O objecto de estudo da Filosofia simultaneamente universal (as suas questões são universais) e particular, pois cada época histórica coloca questões próprias a que os filósofos contemporâneos dessas épocas respondem. Em determinadas situações históricas surgem questões e problemáticas que reflectem as vivências e experiências próprias de uma época, cultura ou situação histórica. Estas questões e respostas dadas fazem parte da História da Filosofia, constituem parte da Filosofia ou pensamento filosófico.

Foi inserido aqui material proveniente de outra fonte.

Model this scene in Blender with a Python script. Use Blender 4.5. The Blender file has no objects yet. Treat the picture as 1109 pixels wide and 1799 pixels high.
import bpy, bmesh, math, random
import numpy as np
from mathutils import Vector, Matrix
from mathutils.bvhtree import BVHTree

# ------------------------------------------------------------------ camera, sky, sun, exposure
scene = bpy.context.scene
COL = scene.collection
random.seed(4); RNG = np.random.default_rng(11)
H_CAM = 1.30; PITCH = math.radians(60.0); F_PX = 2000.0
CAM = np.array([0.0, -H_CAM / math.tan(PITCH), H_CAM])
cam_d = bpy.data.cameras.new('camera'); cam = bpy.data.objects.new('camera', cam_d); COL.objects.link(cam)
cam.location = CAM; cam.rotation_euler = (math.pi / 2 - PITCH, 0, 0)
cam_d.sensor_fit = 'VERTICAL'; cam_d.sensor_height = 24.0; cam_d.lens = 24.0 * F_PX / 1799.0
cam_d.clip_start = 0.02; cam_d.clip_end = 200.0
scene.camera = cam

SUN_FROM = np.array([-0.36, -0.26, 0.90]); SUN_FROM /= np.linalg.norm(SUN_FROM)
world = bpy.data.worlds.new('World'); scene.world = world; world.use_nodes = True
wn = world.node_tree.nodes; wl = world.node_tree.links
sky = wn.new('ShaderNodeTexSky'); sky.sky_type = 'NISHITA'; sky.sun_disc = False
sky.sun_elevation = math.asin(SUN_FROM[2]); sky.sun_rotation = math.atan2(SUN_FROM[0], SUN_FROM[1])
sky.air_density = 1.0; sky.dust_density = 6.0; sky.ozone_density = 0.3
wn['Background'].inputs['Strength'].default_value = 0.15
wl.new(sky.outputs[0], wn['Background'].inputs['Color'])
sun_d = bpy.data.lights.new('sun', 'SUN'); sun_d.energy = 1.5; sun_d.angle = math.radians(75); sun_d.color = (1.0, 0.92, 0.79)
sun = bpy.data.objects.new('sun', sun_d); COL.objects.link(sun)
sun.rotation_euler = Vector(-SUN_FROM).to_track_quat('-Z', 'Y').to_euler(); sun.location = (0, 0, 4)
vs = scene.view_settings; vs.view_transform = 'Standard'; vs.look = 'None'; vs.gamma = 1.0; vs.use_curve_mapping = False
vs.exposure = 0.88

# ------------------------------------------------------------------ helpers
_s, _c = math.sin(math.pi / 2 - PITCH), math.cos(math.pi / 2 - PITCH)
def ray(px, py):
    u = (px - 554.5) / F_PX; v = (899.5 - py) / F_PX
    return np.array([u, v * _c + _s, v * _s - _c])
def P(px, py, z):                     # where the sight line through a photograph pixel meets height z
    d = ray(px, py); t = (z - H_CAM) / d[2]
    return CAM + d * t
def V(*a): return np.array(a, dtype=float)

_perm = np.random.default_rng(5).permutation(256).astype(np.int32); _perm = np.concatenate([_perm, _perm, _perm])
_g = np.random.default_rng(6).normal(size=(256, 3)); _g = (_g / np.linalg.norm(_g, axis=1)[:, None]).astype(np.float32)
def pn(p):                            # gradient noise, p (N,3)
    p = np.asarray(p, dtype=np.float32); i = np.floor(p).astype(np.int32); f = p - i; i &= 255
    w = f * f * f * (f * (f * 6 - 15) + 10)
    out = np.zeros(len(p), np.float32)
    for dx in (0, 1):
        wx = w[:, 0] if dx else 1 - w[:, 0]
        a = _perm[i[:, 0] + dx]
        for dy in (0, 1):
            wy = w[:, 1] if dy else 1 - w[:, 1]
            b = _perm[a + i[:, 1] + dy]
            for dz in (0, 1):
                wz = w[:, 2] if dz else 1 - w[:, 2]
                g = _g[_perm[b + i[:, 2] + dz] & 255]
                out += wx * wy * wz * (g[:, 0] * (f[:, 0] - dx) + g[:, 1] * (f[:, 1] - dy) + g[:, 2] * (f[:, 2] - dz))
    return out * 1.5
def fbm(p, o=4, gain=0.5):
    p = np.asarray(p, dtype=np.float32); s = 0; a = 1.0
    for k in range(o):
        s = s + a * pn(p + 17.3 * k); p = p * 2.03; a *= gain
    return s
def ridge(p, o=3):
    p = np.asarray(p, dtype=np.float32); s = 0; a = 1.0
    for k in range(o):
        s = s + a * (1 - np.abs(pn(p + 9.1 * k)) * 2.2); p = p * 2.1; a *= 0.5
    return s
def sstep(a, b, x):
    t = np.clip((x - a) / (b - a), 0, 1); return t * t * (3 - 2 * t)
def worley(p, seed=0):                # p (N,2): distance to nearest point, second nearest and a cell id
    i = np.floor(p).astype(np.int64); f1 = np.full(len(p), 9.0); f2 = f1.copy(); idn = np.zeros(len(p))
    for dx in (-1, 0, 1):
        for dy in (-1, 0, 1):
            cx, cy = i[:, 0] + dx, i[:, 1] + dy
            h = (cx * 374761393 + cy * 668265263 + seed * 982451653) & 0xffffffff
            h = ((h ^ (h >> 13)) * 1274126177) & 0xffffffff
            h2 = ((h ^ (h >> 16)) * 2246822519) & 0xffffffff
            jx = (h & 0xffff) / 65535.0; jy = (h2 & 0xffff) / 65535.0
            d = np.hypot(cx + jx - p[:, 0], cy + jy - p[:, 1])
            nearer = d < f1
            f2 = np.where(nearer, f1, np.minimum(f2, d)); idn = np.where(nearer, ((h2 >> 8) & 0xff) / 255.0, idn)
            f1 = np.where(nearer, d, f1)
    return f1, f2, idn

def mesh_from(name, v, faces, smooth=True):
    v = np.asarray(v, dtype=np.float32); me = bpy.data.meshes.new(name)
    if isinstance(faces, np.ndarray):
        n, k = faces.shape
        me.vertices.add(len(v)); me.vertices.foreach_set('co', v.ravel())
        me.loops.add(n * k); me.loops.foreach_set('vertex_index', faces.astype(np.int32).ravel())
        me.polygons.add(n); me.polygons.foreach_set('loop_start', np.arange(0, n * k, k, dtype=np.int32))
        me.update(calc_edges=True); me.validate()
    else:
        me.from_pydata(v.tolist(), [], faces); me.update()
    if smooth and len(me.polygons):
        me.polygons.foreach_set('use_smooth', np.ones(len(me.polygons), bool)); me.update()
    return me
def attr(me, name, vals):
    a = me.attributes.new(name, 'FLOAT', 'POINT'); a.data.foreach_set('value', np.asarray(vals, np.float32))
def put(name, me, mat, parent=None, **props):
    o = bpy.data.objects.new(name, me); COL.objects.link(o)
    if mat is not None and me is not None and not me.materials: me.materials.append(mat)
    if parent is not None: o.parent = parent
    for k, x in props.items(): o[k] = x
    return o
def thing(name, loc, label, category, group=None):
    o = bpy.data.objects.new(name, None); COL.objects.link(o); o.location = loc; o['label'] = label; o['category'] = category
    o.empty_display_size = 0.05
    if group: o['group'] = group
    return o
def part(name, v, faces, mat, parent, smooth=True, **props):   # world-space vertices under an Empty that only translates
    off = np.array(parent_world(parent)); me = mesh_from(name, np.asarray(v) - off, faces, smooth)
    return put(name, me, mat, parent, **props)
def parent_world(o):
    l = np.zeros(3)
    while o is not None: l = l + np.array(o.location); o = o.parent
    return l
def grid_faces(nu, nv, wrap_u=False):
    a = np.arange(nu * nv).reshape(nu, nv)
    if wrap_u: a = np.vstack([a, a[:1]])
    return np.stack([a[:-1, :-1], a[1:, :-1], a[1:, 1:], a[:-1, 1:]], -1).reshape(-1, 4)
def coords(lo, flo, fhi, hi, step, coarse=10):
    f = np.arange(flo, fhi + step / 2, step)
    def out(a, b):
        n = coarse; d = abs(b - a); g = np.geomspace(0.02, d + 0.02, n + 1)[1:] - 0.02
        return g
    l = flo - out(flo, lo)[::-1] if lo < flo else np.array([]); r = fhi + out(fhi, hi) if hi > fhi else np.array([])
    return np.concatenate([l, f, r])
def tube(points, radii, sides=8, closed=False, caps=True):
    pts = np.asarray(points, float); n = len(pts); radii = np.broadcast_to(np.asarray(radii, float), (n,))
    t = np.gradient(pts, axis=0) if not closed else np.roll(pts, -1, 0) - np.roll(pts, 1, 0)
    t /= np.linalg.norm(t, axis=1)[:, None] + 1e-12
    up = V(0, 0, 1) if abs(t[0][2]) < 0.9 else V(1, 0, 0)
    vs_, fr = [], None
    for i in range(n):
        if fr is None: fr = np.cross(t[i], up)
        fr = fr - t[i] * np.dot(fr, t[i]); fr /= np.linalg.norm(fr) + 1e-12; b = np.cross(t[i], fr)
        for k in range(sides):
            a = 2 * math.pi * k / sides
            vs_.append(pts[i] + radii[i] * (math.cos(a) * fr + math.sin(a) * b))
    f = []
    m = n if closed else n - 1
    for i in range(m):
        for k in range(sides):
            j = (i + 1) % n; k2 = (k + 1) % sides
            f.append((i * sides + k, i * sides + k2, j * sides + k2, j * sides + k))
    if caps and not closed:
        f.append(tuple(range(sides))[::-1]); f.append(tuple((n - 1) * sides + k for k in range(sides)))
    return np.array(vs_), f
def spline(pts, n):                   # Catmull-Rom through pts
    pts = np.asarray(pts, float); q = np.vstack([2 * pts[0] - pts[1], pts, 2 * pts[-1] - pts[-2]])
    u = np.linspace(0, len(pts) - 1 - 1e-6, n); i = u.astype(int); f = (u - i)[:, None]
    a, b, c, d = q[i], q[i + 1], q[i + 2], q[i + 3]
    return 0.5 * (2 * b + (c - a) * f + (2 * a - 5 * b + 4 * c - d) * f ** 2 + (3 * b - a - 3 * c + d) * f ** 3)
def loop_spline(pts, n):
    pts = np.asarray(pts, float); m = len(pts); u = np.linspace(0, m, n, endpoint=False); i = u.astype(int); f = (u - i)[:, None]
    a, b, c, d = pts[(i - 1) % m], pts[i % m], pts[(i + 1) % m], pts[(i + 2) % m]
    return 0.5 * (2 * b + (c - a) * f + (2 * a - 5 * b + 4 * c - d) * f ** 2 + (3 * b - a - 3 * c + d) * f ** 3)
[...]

A dimensão essencial da Filosofia é o facto de esta ser uma resposta e uma atitude perante determinada realidade humana e, por isso, para fazer Filosofia, não basta aprender as teorias e respostas de determinada época: é necessário filosofar, ou seja, aprender a pensar de forma livre, crítica e autônoma.

Jean-Paul Sartre (1905-1980), filósofo francês, para sublinhar a necessidade de haver filósofos em todas as épocas, dizia: Eu penso que nenhuma sociedade pode passar sem filósofos, porque a Filosofia numa sociedade qualquer é a compreensão do que é o Homem dessa sociedade.